MATERIAL FOR THE TASK:
— Begin —

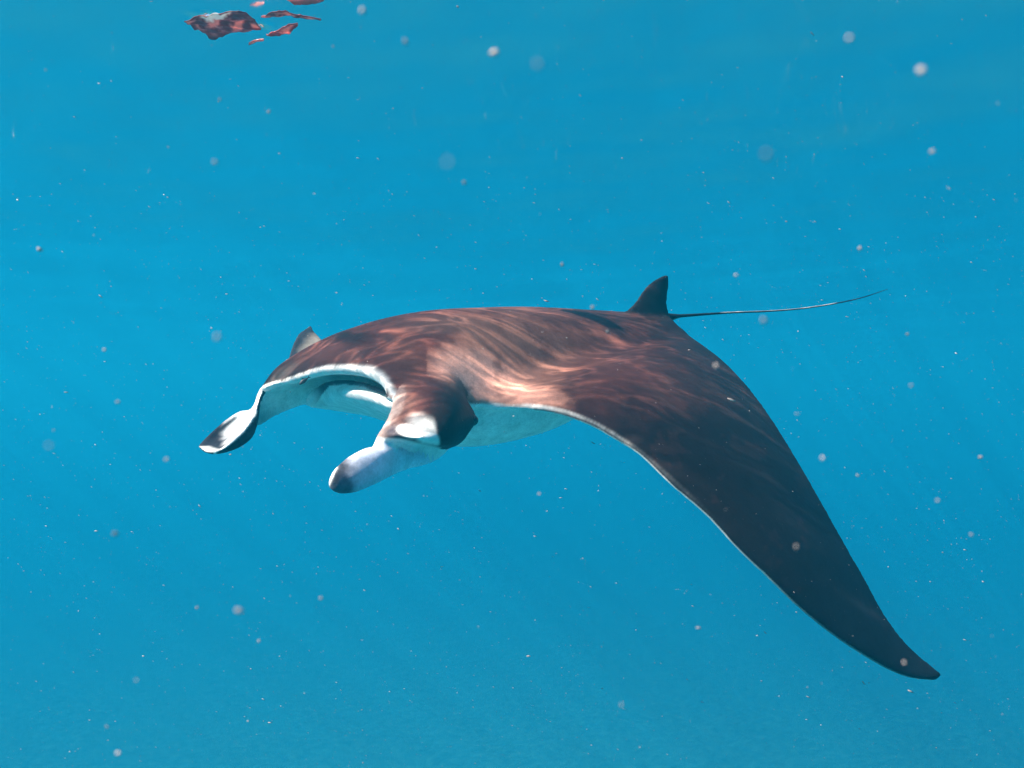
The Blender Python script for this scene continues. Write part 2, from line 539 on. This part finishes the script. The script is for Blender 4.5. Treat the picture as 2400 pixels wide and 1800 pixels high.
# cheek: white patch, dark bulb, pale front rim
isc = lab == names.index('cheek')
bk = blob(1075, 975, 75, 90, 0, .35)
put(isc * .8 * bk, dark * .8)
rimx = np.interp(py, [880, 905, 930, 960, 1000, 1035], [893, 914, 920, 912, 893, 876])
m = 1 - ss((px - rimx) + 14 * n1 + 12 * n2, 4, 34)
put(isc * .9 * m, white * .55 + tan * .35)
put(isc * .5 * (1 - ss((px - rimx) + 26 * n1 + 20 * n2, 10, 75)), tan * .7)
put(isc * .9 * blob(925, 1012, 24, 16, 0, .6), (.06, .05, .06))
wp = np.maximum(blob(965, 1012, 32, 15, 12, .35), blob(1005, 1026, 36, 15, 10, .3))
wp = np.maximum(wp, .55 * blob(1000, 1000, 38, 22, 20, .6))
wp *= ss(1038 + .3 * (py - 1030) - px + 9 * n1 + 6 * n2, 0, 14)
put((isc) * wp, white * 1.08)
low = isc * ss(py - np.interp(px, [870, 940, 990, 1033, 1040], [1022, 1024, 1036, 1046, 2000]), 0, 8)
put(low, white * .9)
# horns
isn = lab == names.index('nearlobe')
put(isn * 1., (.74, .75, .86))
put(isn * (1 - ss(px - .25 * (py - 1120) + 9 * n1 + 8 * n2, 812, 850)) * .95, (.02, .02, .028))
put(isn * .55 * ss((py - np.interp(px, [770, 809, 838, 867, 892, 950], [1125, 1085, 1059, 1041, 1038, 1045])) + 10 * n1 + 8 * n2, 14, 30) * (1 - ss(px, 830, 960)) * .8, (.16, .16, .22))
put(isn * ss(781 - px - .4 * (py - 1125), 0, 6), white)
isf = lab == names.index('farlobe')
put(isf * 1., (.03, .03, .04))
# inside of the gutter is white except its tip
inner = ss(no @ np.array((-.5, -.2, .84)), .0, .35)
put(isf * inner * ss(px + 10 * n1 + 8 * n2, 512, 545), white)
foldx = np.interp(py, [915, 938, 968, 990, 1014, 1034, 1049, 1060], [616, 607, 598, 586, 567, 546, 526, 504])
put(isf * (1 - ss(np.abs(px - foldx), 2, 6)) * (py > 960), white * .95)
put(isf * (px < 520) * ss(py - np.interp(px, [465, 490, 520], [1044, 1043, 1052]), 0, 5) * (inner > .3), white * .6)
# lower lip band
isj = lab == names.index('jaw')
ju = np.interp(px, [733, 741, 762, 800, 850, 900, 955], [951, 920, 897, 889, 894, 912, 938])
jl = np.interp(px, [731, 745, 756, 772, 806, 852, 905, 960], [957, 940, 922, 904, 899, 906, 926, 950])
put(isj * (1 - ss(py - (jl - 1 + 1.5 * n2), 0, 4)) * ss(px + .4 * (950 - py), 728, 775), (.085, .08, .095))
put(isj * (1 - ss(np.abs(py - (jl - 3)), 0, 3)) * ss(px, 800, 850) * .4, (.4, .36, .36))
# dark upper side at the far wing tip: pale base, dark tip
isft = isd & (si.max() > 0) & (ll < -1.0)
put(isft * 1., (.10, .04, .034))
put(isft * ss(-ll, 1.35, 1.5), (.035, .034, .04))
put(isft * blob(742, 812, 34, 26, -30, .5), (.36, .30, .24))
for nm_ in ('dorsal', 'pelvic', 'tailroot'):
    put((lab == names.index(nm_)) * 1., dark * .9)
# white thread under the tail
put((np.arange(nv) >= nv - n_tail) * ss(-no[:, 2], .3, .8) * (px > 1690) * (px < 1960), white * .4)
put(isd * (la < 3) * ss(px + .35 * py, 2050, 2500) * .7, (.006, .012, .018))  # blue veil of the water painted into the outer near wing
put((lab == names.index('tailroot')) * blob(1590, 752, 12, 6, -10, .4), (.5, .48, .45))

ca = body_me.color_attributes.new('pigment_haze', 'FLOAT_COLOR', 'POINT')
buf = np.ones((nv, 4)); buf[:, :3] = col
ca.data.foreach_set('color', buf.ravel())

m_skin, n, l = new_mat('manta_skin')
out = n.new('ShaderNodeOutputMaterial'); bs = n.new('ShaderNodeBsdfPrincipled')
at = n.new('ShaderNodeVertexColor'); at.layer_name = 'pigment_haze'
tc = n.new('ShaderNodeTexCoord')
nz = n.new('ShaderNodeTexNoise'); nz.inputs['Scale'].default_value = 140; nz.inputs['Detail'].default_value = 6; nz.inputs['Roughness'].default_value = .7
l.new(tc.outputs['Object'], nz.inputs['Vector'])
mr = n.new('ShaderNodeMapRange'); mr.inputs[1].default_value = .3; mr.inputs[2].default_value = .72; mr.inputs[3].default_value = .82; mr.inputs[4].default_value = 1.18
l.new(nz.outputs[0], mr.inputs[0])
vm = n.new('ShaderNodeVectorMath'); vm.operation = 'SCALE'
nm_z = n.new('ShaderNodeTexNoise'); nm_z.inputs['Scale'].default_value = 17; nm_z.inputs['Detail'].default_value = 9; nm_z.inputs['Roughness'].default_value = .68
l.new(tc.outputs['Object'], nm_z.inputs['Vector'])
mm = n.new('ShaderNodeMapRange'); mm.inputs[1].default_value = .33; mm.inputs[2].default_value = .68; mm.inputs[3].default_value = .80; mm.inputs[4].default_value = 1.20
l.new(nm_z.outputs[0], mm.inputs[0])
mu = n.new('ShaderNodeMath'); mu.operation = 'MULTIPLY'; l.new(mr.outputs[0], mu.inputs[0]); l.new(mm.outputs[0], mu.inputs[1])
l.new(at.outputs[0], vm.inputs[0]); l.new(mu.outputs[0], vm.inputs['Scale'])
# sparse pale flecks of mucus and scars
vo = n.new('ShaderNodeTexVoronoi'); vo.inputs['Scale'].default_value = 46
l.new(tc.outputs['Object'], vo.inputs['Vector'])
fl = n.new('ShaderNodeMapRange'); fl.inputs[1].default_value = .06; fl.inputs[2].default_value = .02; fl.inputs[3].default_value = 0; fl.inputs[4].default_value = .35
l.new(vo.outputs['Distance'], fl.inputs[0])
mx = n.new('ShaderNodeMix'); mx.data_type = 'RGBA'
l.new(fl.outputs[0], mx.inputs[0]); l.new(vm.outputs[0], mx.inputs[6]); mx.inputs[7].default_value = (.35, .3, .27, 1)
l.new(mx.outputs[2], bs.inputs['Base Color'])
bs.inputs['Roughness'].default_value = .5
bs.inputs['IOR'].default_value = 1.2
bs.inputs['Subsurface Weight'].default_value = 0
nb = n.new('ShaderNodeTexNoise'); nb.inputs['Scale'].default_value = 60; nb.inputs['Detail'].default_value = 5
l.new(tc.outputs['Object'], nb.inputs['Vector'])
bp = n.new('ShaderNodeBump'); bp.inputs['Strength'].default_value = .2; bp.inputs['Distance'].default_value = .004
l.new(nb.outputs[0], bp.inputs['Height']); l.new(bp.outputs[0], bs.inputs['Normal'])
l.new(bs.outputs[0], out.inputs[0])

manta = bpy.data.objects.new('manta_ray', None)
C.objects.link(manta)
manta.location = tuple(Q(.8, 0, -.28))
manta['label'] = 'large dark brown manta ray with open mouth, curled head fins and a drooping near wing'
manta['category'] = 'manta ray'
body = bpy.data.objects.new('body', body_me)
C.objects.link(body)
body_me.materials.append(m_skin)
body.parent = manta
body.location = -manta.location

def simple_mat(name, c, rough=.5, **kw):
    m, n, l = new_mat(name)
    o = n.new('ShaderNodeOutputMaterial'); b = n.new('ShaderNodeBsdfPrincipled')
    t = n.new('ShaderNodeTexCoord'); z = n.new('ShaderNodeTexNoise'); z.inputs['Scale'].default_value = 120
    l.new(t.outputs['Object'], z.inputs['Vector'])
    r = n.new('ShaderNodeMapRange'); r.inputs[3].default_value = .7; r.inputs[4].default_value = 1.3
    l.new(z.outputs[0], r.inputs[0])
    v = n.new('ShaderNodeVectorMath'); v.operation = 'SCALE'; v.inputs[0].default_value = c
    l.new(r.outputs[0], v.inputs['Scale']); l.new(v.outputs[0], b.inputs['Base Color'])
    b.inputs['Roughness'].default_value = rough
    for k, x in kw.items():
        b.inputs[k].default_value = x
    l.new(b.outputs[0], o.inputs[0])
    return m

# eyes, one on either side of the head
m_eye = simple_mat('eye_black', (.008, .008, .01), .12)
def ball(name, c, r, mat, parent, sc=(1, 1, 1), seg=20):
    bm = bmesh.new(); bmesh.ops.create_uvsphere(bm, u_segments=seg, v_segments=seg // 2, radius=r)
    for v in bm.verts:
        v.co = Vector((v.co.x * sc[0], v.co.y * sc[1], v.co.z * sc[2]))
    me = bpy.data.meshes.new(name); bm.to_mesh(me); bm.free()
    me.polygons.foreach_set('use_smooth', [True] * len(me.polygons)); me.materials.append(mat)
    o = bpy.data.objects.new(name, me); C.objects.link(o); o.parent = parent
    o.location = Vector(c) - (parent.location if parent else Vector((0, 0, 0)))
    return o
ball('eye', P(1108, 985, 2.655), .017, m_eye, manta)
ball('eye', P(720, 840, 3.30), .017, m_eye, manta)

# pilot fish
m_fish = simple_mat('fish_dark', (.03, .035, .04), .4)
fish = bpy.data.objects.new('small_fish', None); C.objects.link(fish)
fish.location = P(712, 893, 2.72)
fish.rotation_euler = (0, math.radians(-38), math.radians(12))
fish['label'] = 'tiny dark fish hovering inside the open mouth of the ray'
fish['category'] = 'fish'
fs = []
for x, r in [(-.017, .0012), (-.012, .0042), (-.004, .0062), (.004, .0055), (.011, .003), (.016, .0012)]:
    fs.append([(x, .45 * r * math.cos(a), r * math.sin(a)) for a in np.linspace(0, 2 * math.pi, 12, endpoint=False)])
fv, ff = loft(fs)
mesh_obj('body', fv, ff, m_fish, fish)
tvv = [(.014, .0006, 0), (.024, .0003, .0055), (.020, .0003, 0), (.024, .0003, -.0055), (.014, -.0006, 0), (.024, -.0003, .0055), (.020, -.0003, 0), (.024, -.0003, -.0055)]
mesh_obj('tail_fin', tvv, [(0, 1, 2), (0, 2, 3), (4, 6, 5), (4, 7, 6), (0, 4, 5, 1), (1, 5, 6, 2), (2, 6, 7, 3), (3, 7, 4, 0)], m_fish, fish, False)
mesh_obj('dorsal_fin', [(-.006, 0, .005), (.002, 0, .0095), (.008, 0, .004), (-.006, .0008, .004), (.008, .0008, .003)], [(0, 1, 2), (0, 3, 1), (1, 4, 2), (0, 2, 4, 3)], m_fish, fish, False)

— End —
— Begin —

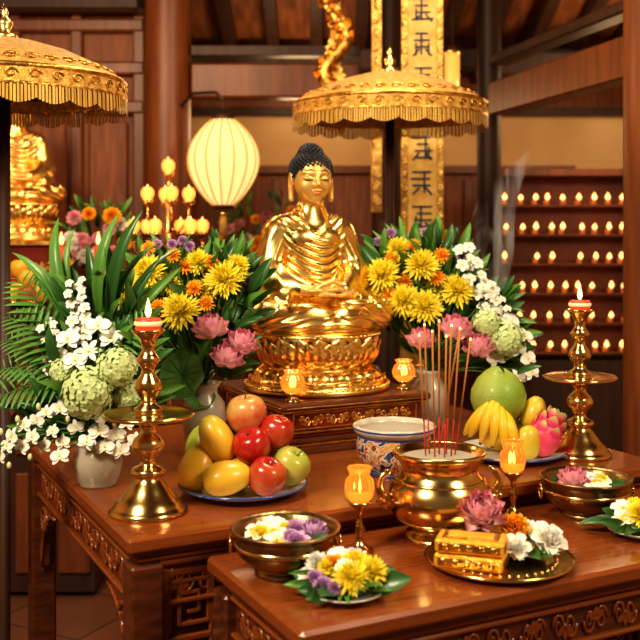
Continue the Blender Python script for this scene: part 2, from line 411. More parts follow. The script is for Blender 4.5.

— End —
— Begin —

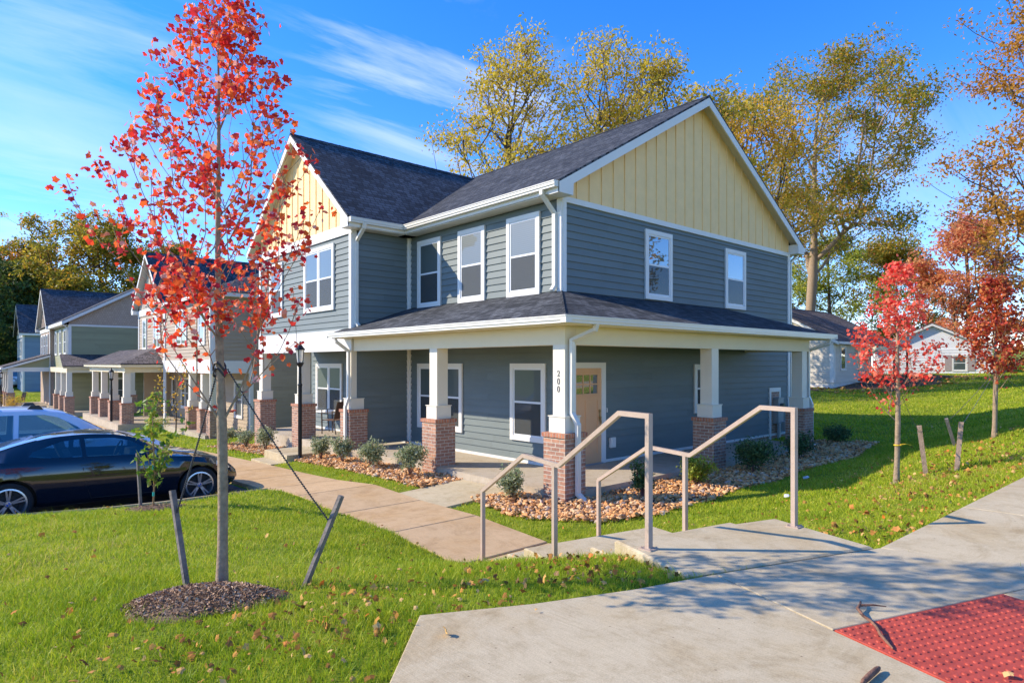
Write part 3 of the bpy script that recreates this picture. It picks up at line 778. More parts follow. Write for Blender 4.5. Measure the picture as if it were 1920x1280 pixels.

— End —

OBJECTIVE: Search the data for "script". Copy every line that has it.

TASK RESULT:
The Blender Python script for this scene continues. Write part 2, from line 539 on. This part finishes the script. The script is for Blender 4.5. Treat the picture as 2400 pixels wide and 1800 pixels high.
Continue the Blender Python script for this scene: part 2, from line 411. More parts follow. The script is for Blender 4.5.
Write part 3 of the bpy script that recreates this picture. It picks up at line 778. More parts follow. Write for Blender 4.5. Measure the picture as if it were 1920x1280 pixels.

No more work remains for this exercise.